Master the 5‑Step Method to Reveal Hidden Models Behind Everyday Phenomena

What does “seeing through a model” mean?

A model is not just a mathematical formula; it is a simplified representation of complex phenomena, ranging from functional relationships to behavioral rules, evolution mechanisms, or feedback loops. Its purpose is to extract core mechanisms, giving you a key to understand causality and structure.

How to quickly identify the model behind a phenomenon?

Based on years of strategy analysis and mathematical modeling, the author proposes five practical steps.

Step 1: Quantify the phenomenon into variables

Any phenomenon can be broken into a set of describable variables. For example, the difficulty of career promotion can be expressed by Ability (A), Resources (R), Emotional intelligence (E) and Luck (U).

Step 2: Determine the relationship types between variables

Linear relationship : A increases by 1, B increases by k.

Non‑linear relationship : A changes cause B to follow exponential, logarithmic, S‑shaped, or inverted‑U patterns.

Feedback mechanism : A → B → A (positive or negative feedback).

Delay effect : A changes, B responds after a lag.

Competitive relationship : Increase in A reduces B (resource competition).

Step 3: Identify the structural form of the model

The core is Input‑Process‑Output:

Input variables (external inputs or internal resources)

Processing mechanisms (functions, rules, feedback)

Output variables (behaviors, phenomena, decisions)

Example – “excess shared bikes” in a city:

Input : platform expansion decisions, user registration growth, bike deployment volume.

Process : operation rules, usage rate, maintenance cost, market saturation feedback.

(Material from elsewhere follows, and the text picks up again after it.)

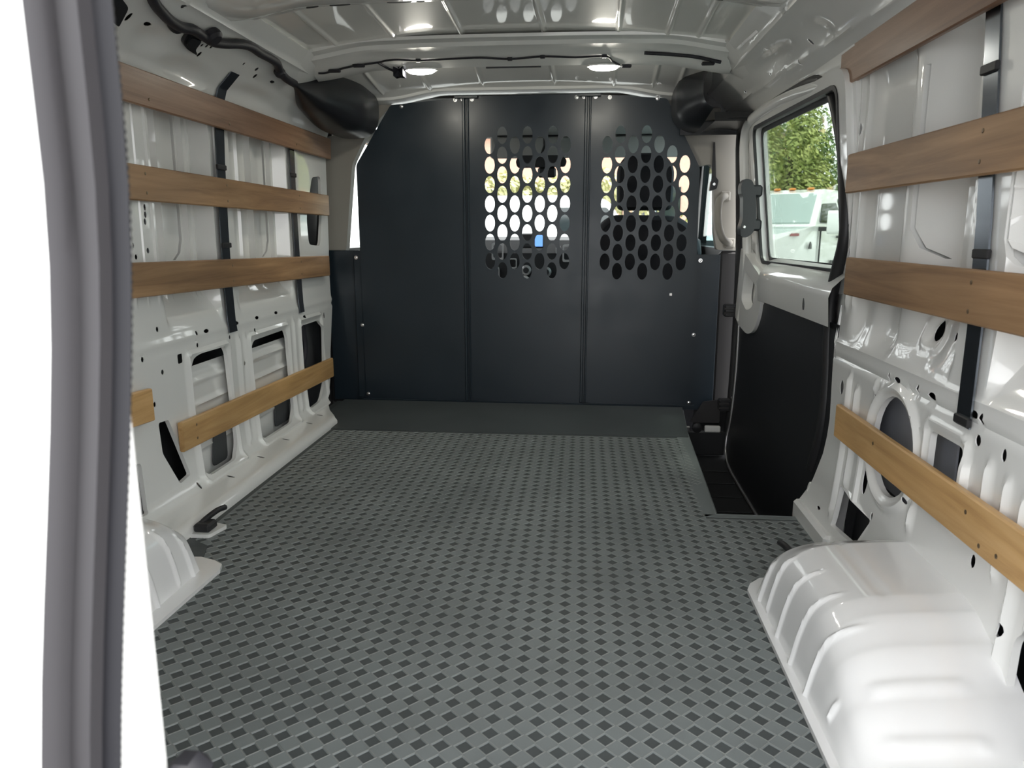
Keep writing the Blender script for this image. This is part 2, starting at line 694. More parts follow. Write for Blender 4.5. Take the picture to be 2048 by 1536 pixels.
def side_map(side, disp, prof=PROF):
    def f(u, v, t):
        x, z = lerp_poly(prof, v)
        d = disp(u, v)
        if v > 1.17:
            k = ss(1.17, 1.29, v)
            n = Vector((1 - 0.35 * k, 0, 0.75 * k)).normalized()
        elif v < 0.05 and prof is PROF:
            k = ss(0.05, -0.03, v)
            n = Vector((1 - 0.9 * k, 0, -0.95 * k)).normalized()
        else:
            n = Vector((1, 0, 0))
        p = Vector((x, u, z)) + n * (d + t)
        return Vector((p.x * side, p.y, p.z))
    return f


def bay(u, v, u0, u1, v0, v1, depth, su=0.02, sv0=0.11, sv1=0.10):
    return depth * ss(u0, u0 + su, u) * ss(u1, u1 - su, u) * ss(v0, v0 + sv0, v) * ss(v1, v1 - sv1, v)


def disp_left(u, v):
    d = 0.0
    d += bay(u, v, 1.975, 2.30, 0.505, 1.185, 0.058, 0.018, 0.12, 0.05)
    d += bay(u, v, 2.415, 2.915, 0.505, 1.185, 0.058, 0.030, 0.12, 0.05)
    d += bay(u, v, 0.62, 1.50, 0.505, 1.185, 0.045)
    # raised vertical strips inside the bays
    if 0.58 < v < 1.18:
        e = ss(0.58, 0.63, v)
        for c, w, hh in ((2.085, 0.020, 0.020), (2.228, 0.014, 0.016), (2.262, 0.009, 0.012), (2.685, 0.018, 0.022), (2.868, 0.014, 0.016), (2.60, 0.010, 0.010)):
            k = max(0.0, min(1.0, (w - abs(u - c)) / 0.005))
            d -= hh * k * e
        for c, w, hh in ((1.845, 0.006, 0.005), (1.90, 0.005, 0.004), (1.955, 0.008, 0.006), (2.99, 0.013, 0.012), (2.36, 0.03, 0.004)):
            d -= hh * max(0.0, min(1.0, (w - abs(u - c)) / 0.003)) * e
    # crease under the shelf and embossed frames round the openings
    d += 0.006 * ribf(v - 0.468, 0.007)
    for (a, b) in ((2.06, 2.29), (2.47, 2.785), (2.935, 3.165)):
        if a - 0.04 < u < b + 0.04 and 0.03 < v < 0.46:
            ex = max(a - u, u - b, 0)
            ez = max(0.055 - v, v - 0.415, 0)
            q = math.hypot(ex, ez)
            d -= 0.010 * ribf(q - 0.015, 0.013)
    if v < 0.46:
        for c, w in ((2.375, 0.014), (2.425, 0.010), (2.86, 0.014)):
            d -= 0.008 * ribf(u - c, w) * ss(0.06, 0.09, v) * ss(0.46, 0.42, v)
    # pressed hollows of the cant rail
    d += 0.020 * ss(1.0, 0.0, math.hypot((u - 2.14) / 0.17, (v - 1.225) / 0.05))
    d += 0.014 * ss(1.0, 0.0, math.hypot((u - 2.58) / 0.22, (v - 1.235) / 0.04))
    d += 0.012 * ss(1.0, 0.0, math.hypot((u - 1.93) / 0.10, (v - 1.27) / 0.05))
    d -= 0.006 * ribf(v - 1.40, 0.010)
    return d


def slot_u(c, z0, z1, w, bend=-0.04):
    """narrow vertical slot with a foot that curls sideways"""
    L = [(c - w, z1), (c - w, z0 + 0.06), (c - w + bend * 0.35, z0 + 0.02), (c + bend - w, z0)]
    R = [(c + bend + w, z0), (c + w + bend * 0.35, z0 + 0.02), (c + w, z0 + 0.06), (c + w, z1)]
    return L + R


holesL = []
for (a, b) in ((1.924, 0.845), (1.924, 0.826), (1.92, 0.808)):
    holesL.append(ell(a, b, 0.006, 0.009, 8))
for (a, b) in ((1.854, 0.748), (1.865, 0.718), (1.921, 0.733), (1.921, 0.523), (1.827, 0.456), (1.913, 0.407), (1.86, 0.329), (2.41, 0.345),
               (2.117, 0.487), (2.112, 0.452), (2.32, 0.447), (2.51, 0.446)):
    holesL.append(ell(a, b, 0.007, 0.0075, 8))
for (a, b) in ((2.175, 0.486), (2.379, 0.486), (2.539, 0.486), (2.707, 0.486), (2.985, 0.441)):
    holesL.append(ell(a, b, 0.016, 0.006, 10))
holesL.append(ell(3.225, 0.42, 0.009, 0.015, 10))
holesL.append(rounded([(1.995, 0.415), (2.022, 0.415), (2.022, 0.442), (1.995, 0.442)], 0.006, 3))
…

Output : street clutter, rising idle rate, user complaints, increased municipal management pressure.

This is a typical system dynamics model where delayed feedback creates a “bullwhip effect”, amplifying local demand changes and eventually collapsing the system.

Step 4: Compare known models with the current phenomenon

Many real‑world situations share structural patterns. By maintaining a “model library”, you can quickly match observations to existing models.

Phenomenon: user churn & retention → Possible models: Funnel model, lifecycle model

Phenomenon: public opinion swings → Possible models: Information diffusion model, SIR model

Phenomenon: social‑media photo sharing incentive → Possible models: Reinforcement learning model, attention‑mechanism model

Phenomenon: educational resource stratification → Possible models: Multi‑stage game model, Matthew‑effect structure

Phenomenon: new product pricing strategy → Possible models: Nash equilibrium, price discrimination model

Phenomenon: workplace “involution” → Possible models: Prisoner’s dilemma game model

Step 5: Validate the model’s explanatory and predictive power

An effective model should:

Explain the majority of observed behaviors.

Account for key outlier cases.

Provide reasonable predictions or decision recommendations.

Offer sensitivity insight into core variables.

Maintain an appropriate fit with real‑world feedback.

For instance, analyzing “students’ smartphone addiction harming learning” with only “phone time” as a variable yields poor predictions; adding course attractiveness, task challenge, and instant feedback creates a richer incentive model.

This iterative process—hypothesize, observe, revise—produces a structure that explains the past and guides the future.

Common everyday model perspectives

Social behavior – Small‑world network + emotional contagion mechanism

Consumer decisions – Prospect theory + temporal discounting

Work performance – Game theory + signaling game

Policy response – System dynamics + framing effect

Family relationships – Emotional accounting model + feedback loop

These perspectives let you think in terms of “structure‑relationship‑mechanism” rather than simple good‑bad judgments.

How to cultivate intuition for “model thinking”?

Daily modeling practice: when you notice a phenomenon, sketch a “variable‑relationship‑structure” diagram.

Build a model library: systematically study classic economics, behavioral science, and systems science models.

Read model‑centric works such as “Rationality in Human Activity”, “Thinking, Fast and Slow”, “Modeling as Mathematical Thinking”, “Structured Analysis”.

Structured dialogue: train by constructing problems, discussing derivations with other modelers.

Record and reflect: keep a “model notebook” documenting “phenomenon → model” cases.

Experts often see the underlying mechanisms and variable relationships before anyone else, giving them structural foresight in a complex world.